CSBA analysis shows that implementing “deterrence by detection” in those priority areas would “require 46 airframes in the Western Pacific and another 46 in Europe, or a total of 92 aircraft.”

“The United States and its allies and partners could meet the inventory requirement by shifting existing aircraft from other theaters and missions to the Western Pacific and Europe and by assigning some of the aircraft the United States is already procuring to new missions,” it explains.

The authors — CSBA President Thomas Mahnken, Research Fellow Travis Sharp, and Senior Analyst Grace Kim — estimate annual operating costs for those 92 drones would total about $1.4 billion per year, based on Congressional Budget Office figures.

“Since the aircraft would come from the existing inventory, not from new purchases, the operating cost represents money DoD would have spent anyway to keep the aircraft flying (assuming it kept them flying). For this reason, implementing ‘deterrence by detection’ should not require any spending increases,” the study explains.

The study finds that the strategy would tie up only “14 percent of the Air Force’s MQ-9 Reapers, 38 percent of the Navy’s MQ-4C Tritons, 53 percent of the Air Force’s RQ-4 Global Hawks, and 6 percent of the Army’s MQ-1C Gray Eagles.”

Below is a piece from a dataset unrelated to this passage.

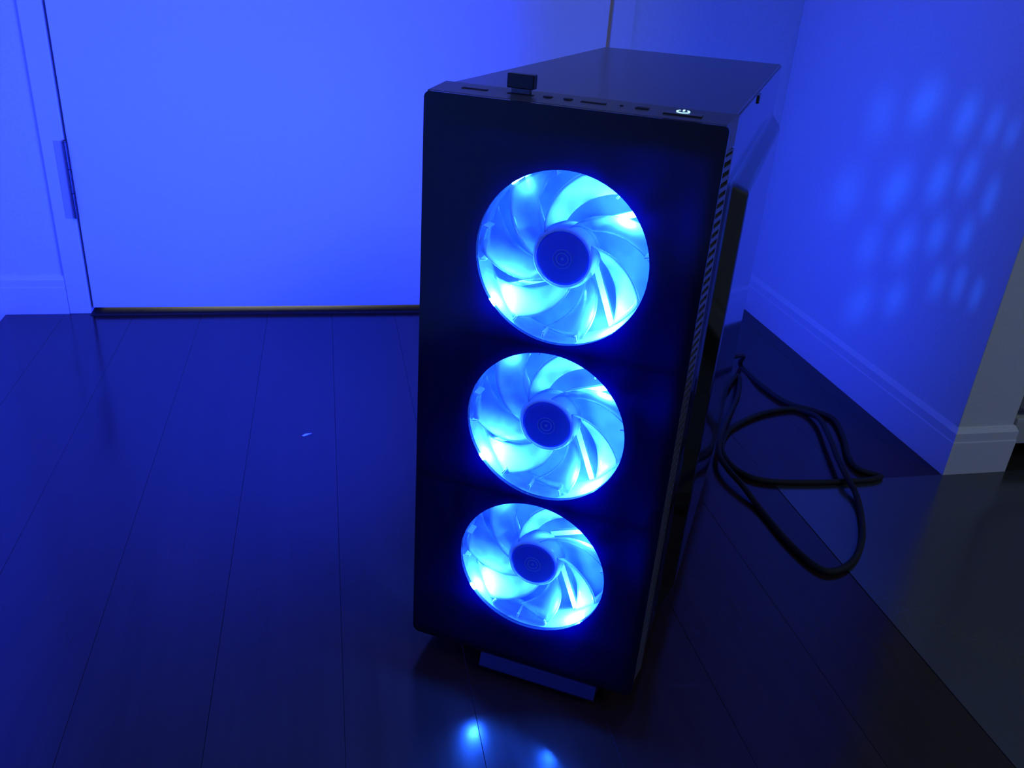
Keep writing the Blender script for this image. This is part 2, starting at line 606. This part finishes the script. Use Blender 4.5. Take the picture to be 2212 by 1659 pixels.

“Indeed, a virtue of the concept is that it employs capabilities that the United States already possesses but that have been underutilized in the context of great-power competition because their value in that context has not been appreciated,” the study concludes. “Contributions from allied countries would reduce the burden on the U.S. military and free up UAS for other missions while enhancing allied capabilities.”